One notable collaboration involves NASA's use of the U.S. Navy's Kraken device, a sophisticated machine designed to simulate the disorienting effects of space on astronauts.

This partnership allows NASA scientists to study motion sickness and spatial disorientation, which astronauts may experience during space missions. The insights gained from the Kraken device not only help in preparing astronauts for space travel but also have potential applications in treating balance disorders on Earth​​.

Additionally, NASA and the U.S. Naval Research Laboratory (NRL) have partnered in the Airborne and Satellite Investigation of Asian Air Quality (ASIA-AQ) experiment. This international collaboration aims to improve the understanding of air quality in several Asian megacities by evaluating the factors controlling daily air quality variability.

The NRL provides critical weather forecasting for the experiment, which involves airborne measurements and satellite observations to study pollution sources and their impact on air quality.

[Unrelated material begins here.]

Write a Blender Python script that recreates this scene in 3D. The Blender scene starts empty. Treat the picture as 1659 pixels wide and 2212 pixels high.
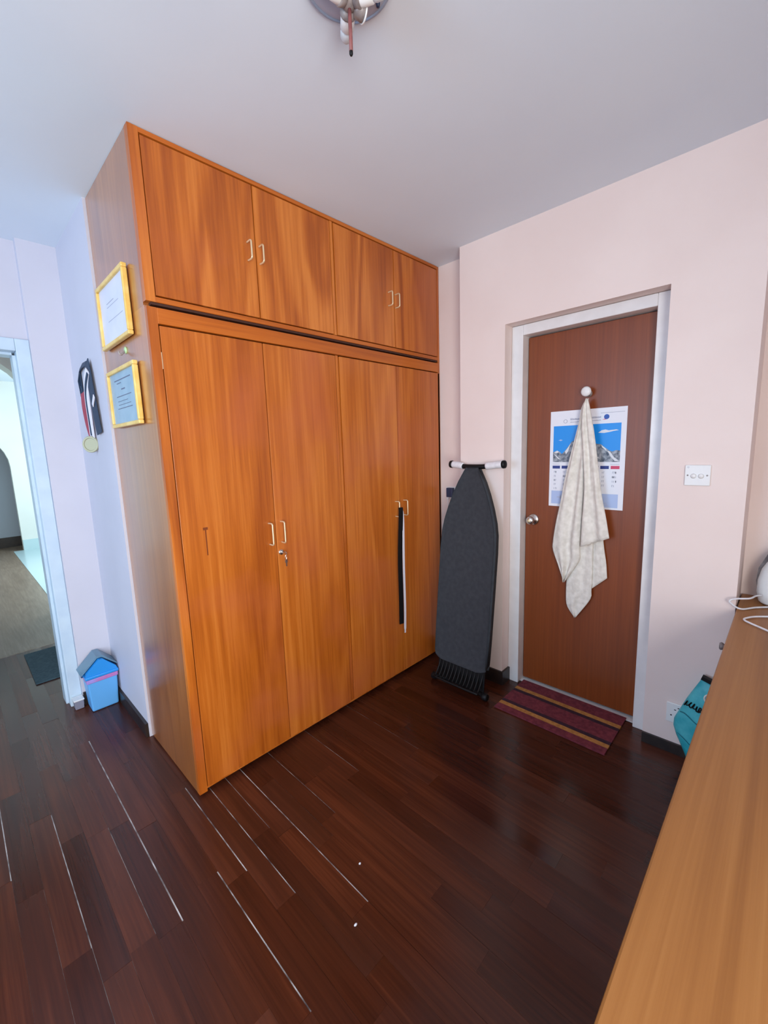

NASA contributes two research aircraft to this comprehensive study, which also relies on international collaboration with local scientists and environmental agencies​​.

Another significant joint effort is the preparation of NASA's Air Quality Monitor (AQM) for a sea trial aboard a U.S. Navy submarine. The AQM, initially developed for the International Space Station (ISS) to measure trace volatile organic compounds, is being adapted for use in the Navy's submarine fleet to monitor air quality.